Gia’ sento l’eco: Ma cosi’ non si va da nessuna parte! E replico: perche’ finora dove siamo andati, pur seguendo un qualche dio di quelli esplicitati sopra? Dobbiamo forse arrivare alla temporanea conclusione che gli unici manifesti che ci possono interessare sono quelli che leggiamo nelle bacheche per strada o virtuali, e ci invitano ad andare da qualche parte? E quale sarebbe l’alternativa per un manifesto degli individui, quello degli esseri sociali? Grazie, no! Gia’ dato negli ultimi secoli.
Ma, ma, ma… certo, qualche tampone c’e’. Ma basta che siamo consapevoli che sia un tampone.

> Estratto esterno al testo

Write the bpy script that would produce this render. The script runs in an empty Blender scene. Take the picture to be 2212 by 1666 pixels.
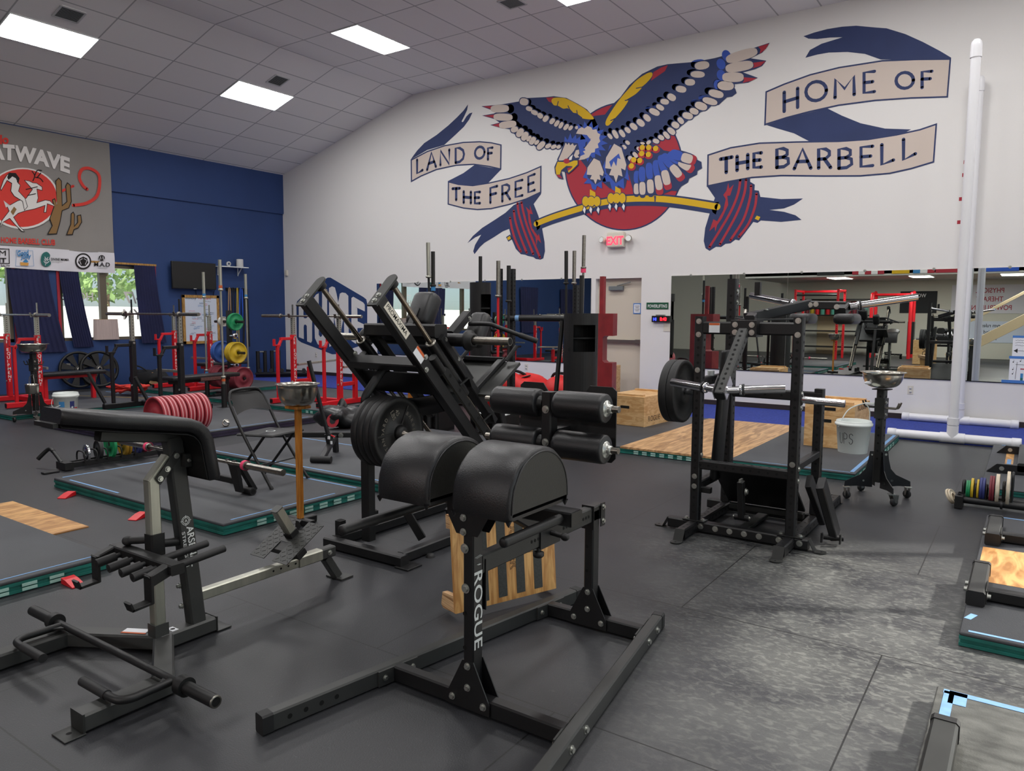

Dobbiamo quindi -forse- vergare una sorta di “manifesto della riduzione del danno”, dove il danno e’ quello provocato dai soggetti della conversazione tra cani.
(1) non uso per entrambi (extra-terreno e terreno) la parola paradiso perche’, nel primo caso, si possono ipotizzare le cose piu’ incredibili (chi controlla?), mentre nel secondo (dove c’e’ chi puo’ raccontare con riscontri tangibili) si puo’ lavorare di fantasia non piu’ di tanto.
(2) brutto modo di dire, ma al momento non mi viene altra espressione per esprimere un concetto che mi sembra esplicito con queste parole.